AIM OF THE EXERCISE
Lines holding the string "that" are the ones to copy from this listing.

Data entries
########

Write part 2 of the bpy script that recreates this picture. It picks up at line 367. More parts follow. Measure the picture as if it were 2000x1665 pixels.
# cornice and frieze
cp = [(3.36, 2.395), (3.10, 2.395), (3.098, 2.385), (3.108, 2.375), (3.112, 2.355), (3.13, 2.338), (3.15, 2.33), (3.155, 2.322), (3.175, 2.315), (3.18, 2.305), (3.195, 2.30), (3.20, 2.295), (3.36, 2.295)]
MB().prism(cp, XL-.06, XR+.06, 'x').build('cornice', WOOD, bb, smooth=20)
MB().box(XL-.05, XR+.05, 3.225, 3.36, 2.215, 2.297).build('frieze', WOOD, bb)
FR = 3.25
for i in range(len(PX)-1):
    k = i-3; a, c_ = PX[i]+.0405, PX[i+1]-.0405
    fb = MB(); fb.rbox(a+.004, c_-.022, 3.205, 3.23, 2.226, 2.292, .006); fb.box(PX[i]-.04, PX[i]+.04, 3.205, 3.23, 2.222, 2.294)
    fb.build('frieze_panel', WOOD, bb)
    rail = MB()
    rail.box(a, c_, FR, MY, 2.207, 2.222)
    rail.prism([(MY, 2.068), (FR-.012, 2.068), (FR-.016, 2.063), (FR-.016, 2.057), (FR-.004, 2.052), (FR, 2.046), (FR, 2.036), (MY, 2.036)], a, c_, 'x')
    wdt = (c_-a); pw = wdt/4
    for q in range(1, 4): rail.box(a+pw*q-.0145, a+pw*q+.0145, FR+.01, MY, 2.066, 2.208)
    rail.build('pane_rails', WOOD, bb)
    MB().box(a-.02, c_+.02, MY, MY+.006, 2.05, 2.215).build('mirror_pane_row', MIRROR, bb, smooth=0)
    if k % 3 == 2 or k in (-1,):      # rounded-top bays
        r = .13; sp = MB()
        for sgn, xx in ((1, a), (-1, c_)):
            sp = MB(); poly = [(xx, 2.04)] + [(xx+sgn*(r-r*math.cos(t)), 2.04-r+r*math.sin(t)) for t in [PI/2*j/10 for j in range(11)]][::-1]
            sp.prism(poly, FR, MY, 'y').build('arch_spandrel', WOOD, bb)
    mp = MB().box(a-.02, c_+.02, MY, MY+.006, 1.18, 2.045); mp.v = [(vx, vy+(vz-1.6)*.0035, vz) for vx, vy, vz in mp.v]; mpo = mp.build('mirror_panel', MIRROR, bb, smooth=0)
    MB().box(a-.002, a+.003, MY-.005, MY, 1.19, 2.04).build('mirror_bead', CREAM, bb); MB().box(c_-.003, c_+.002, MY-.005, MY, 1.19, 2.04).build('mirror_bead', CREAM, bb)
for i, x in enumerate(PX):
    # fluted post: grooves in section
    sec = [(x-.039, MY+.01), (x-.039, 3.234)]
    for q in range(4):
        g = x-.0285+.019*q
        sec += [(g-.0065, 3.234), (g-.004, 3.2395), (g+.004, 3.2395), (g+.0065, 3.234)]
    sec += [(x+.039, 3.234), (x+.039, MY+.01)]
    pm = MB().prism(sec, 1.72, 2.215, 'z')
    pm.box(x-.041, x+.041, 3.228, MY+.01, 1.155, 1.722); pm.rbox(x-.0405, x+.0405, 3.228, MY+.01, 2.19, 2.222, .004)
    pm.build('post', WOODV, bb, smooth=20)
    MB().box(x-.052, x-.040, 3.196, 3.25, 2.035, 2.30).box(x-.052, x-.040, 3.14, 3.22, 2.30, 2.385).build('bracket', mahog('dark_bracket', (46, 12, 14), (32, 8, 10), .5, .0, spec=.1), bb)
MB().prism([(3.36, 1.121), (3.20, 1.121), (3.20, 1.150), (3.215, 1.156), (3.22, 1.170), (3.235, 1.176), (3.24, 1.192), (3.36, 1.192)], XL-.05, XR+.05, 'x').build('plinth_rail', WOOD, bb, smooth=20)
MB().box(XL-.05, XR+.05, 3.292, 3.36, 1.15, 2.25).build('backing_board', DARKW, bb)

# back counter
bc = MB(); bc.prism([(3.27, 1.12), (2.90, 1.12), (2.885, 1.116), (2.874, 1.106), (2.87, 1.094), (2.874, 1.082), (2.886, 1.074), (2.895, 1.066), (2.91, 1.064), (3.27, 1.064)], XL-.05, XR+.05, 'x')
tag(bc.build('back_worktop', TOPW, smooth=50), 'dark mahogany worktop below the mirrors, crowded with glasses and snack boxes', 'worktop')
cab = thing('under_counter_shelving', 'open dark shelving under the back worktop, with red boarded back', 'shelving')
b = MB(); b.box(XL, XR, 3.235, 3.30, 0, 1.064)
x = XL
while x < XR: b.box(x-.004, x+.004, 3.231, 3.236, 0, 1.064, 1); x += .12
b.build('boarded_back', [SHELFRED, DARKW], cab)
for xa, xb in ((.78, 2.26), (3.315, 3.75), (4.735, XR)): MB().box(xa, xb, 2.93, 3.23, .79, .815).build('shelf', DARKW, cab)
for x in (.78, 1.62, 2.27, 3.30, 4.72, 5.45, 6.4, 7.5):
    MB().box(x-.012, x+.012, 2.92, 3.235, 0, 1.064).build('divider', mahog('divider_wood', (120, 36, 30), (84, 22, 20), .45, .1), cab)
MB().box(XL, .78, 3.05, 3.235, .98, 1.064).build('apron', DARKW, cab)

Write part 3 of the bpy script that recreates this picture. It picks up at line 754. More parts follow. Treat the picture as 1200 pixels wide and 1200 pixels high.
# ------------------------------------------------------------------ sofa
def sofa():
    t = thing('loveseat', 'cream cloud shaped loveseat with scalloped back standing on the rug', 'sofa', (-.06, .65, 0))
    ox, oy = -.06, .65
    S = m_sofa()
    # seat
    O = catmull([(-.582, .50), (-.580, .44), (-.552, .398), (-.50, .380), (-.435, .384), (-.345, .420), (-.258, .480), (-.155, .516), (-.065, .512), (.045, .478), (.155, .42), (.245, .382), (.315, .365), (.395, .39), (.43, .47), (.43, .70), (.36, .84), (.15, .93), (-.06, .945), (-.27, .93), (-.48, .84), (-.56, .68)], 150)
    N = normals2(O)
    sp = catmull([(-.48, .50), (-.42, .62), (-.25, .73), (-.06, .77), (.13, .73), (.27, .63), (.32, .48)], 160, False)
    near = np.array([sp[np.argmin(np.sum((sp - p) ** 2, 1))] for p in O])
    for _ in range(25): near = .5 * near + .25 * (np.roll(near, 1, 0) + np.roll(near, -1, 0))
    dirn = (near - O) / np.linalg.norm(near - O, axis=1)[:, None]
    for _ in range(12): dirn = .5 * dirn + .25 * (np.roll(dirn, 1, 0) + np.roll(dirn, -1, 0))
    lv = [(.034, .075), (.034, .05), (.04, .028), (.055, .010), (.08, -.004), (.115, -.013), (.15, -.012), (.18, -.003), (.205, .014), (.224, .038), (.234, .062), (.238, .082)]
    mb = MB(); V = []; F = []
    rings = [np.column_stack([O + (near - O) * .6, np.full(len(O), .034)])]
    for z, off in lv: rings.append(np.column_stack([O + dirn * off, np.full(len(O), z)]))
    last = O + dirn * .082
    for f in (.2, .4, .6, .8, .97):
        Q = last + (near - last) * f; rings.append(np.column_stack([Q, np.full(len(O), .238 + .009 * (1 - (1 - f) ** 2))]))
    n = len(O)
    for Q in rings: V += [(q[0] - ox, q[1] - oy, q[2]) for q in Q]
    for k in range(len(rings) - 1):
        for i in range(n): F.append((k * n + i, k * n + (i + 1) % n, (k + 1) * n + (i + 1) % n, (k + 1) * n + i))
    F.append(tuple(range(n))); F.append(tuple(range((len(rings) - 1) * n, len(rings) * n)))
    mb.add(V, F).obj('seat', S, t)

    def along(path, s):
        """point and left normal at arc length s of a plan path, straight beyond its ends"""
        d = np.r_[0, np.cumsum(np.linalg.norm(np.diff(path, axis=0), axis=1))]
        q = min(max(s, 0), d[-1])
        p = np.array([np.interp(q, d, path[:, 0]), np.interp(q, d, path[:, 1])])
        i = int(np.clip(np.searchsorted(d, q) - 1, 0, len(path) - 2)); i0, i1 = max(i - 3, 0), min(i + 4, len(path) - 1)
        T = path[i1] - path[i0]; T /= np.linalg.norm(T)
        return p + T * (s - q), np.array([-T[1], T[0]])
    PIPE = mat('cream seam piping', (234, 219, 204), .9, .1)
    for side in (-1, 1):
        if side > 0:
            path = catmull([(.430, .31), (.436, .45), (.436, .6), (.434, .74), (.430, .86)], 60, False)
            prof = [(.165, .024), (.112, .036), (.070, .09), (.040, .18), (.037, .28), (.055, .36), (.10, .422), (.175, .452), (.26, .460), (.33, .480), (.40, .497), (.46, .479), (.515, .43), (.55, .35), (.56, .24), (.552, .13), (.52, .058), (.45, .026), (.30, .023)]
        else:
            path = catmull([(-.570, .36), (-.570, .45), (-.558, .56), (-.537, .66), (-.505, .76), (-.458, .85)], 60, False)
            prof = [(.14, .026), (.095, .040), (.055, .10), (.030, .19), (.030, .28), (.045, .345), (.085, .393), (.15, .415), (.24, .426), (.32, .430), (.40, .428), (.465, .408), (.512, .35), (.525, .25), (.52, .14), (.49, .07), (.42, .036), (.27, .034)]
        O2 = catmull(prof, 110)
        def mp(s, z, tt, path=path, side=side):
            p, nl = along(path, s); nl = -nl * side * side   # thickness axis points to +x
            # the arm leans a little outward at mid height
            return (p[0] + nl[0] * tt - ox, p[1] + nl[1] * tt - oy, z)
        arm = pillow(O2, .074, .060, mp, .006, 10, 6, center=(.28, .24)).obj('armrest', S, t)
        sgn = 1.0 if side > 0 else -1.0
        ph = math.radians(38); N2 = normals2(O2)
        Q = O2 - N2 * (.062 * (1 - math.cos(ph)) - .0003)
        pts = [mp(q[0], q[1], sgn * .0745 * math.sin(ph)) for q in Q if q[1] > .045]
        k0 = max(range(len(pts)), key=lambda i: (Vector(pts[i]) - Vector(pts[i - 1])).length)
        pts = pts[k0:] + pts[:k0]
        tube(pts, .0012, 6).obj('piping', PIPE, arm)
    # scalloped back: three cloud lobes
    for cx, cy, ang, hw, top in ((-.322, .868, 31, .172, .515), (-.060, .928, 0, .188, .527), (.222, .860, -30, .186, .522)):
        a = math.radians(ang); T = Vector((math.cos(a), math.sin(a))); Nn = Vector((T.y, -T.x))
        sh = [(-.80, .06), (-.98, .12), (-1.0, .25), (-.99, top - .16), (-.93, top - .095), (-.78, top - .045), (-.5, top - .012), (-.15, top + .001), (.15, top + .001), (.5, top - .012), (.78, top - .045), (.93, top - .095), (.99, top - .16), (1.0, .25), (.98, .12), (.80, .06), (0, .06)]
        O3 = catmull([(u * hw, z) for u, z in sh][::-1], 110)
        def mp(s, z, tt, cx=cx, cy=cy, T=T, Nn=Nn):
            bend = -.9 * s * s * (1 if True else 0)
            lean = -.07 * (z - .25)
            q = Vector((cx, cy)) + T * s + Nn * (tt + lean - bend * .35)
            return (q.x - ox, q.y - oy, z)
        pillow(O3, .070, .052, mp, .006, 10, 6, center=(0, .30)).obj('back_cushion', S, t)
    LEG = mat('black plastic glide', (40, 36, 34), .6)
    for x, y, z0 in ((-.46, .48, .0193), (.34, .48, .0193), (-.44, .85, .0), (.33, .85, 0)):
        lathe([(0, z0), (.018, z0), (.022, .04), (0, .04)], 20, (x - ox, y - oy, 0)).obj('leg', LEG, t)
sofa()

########

RESPONSE TO THIS EXERCISE
Write part 2 of the bpy script that recreates this picture. It picks up at line 367. More parts follow. Measure the picture as if it were 2000x1665 pixels.
Write part 3 of the bpy script that recreates this picture. It picks up at line 754. More parts follow. Treat the picture as 1200 pixels wide and 1200 pixels high.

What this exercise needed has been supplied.